Over the past year some governments, and politicians have expressed that they are not exactly in love with crypto. Back in fall of 2021 Hillary Clinton opened up about her opinion of crypto saying “What looks like a very interesting and somewhat exotic effort to literally mine new coins in order to trade with them has the potential for undermining currencies, for undermining the role of the dollar as the reserve currency, for destabilizing nations, perhaps starting with small ones but going much larger.” In 2021, China along with a few other countries also banned crypto. So what are the concerns of these government leaders regarding crypto?
These are 3 of the common reasons governments don’t like crypto:
- It has the potential to undermine the government’s role in the financial system
- It poses a threat to central banks
- Concerns with crime
1. It has potential to undermine The government’s role in the financial system
Government has control over Fiat currency and therefore fiscal policy, and monetary policy. Crypto takes this power out of the hands of the government. To really understand the full potential of cryptocurrency and blockchain over economics, let’s take it to an extreme. At its maximum potential, everything on blockchain and crypto is a trustless, decentralized, peer-to-peer system, which is also untrackable by the government – assuming that cryptocurrency was universally accepted by merchants and you never needed to exchange it for Fiat currency.

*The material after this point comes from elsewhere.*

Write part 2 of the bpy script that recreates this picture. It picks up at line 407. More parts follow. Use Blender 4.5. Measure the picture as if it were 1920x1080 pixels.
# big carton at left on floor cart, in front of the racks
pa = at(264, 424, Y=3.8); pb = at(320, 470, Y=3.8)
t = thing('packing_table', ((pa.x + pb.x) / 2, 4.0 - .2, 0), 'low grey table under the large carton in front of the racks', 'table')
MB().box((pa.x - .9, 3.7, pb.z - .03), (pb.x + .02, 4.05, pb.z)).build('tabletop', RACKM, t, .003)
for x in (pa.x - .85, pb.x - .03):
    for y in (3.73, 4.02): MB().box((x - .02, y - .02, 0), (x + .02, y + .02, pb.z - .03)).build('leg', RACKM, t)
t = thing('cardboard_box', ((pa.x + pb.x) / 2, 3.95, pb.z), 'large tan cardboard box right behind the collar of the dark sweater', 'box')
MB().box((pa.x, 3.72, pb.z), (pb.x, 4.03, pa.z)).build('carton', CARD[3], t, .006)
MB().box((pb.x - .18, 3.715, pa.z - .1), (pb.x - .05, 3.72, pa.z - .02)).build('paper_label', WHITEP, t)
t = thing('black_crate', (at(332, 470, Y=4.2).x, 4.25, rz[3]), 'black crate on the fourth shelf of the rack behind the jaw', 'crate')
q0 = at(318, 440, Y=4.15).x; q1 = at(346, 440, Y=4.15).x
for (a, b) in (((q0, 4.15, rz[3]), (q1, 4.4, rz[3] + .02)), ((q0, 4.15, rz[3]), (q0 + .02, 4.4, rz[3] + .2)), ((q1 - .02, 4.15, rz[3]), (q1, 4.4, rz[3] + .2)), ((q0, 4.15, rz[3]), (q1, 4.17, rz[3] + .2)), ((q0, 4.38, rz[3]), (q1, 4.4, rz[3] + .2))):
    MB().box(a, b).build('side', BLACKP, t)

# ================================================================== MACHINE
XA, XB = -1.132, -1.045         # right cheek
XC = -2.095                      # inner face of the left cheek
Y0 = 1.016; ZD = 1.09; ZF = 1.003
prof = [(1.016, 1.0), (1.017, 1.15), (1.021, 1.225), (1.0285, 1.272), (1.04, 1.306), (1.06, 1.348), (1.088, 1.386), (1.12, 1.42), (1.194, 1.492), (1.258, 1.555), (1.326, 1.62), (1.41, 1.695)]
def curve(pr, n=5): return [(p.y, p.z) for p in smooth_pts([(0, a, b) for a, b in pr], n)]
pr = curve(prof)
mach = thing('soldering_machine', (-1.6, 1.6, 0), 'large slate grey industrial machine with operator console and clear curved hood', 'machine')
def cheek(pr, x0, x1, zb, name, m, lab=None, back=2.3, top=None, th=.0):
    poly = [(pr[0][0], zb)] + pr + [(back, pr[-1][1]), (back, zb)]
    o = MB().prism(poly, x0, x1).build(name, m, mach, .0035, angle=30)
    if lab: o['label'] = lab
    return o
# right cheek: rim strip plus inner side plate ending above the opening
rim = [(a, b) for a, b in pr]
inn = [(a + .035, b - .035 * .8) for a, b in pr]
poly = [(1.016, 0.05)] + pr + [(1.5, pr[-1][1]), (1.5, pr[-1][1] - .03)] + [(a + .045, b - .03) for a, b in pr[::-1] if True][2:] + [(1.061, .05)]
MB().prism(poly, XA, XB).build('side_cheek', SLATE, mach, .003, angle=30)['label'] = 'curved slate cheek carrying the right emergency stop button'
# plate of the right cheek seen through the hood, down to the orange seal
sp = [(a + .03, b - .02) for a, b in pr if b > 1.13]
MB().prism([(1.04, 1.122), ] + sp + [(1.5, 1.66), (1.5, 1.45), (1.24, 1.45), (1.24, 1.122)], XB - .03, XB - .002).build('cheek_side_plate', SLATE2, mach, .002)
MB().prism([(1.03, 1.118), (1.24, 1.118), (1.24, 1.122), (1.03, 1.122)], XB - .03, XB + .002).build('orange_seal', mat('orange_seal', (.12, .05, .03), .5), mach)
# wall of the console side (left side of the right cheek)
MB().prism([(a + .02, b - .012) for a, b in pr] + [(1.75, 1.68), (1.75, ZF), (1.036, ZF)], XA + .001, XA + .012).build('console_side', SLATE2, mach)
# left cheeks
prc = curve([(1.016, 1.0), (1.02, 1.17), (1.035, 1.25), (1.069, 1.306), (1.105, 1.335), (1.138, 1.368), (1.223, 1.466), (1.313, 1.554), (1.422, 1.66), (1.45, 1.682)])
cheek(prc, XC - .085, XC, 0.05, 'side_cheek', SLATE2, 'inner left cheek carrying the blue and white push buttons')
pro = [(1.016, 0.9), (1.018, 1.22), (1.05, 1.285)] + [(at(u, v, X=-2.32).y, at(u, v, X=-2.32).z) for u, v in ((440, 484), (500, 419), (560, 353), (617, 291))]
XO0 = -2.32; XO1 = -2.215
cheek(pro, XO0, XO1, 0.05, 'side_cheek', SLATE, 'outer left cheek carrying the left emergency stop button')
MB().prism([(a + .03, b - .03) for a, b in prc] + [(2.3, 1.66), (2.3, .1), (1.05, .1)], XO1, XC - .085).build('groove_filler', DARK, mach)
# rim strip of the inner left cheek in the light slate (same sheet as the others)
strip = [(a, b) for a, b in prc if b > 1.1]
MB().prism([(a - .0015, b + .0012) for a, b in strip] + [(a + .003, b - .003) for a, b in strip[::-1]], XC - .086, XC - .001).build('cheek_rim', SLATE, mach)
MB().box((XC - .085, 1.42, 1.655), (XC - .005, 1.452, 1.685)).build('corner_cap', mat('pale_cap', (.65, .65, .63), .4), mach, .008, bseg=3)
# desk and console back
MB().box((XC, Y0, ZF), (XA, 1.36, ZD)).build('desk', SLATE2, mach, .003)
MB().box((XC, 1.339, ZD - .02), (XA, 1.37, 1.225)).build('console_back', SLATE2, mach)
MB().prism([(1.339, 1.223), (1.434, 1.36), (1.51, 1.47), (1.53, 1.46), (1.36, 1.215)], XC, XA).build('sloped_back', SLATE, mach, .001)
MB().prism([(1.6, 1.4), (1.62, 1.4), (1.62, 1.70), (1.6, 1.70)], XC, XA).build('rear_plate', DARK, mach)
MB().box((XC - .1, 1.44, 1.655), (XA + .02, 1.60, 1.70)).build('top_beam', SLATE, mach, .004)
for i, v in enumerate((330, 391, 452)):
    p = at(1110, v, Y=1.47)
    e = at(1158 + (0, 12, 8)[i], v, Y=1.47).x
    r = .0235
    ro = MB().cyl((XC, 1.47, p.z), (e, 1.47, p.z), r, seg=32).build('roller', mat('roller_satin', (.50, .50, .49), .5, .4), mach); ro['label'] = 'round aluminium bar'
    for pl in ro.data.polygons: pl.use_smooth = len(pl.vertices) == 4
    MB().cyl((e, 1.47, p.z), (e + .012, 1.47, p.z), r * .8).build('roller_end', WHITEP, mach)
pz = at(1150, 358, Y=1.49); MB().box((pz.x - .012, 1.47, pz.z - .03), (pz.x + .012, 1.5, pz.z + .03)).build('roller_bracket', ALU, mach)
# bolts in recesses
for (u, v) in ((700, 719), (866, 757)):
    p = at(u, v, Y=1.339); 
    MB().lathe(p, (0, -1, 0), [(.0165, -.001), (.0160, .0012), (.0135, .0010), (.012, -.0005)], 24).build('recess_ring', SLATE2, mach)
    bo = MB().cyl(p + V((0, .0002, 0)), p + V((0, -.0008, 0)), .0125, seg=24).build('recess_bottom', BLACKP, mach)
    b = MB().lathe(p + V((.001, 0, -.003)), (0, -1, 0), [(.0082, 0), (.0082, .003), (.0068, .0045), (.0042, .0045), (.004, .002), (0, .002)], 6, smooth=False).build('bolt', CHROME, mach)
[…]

2. It poses a threat to central banks
Leading straight in from the last point, the potential for decentralization to become completely free of central banks is entirely possible. In decentralized economics, there are ways for individuals to contribute to the system and earn a return on their savings through Defi protocols such as lending, staking, yield farming, and Liquidity pools… all of which at this point will earn a much higher interest rate than a savings account, bond yields, or even some dividend stocks. If you wanted to take this idea even further, from a technological standpoint it is entirely possible to have a fully decentralized bond and equities market built on blockchain that interconnects with the rest of the ecosystem. The possibilities are almost infinite.
3. Concerns with crime
Along with decentralization and crypto comes the possibility for heavy use of Bitcoin in widespread international crime. This is a cause for concern for governments because the ease and ability to transact off of the books through crypto means criminals can use it for virtually anything from drug networks to sex trafficking, anonymous online exploitation, even to terrorist organizations.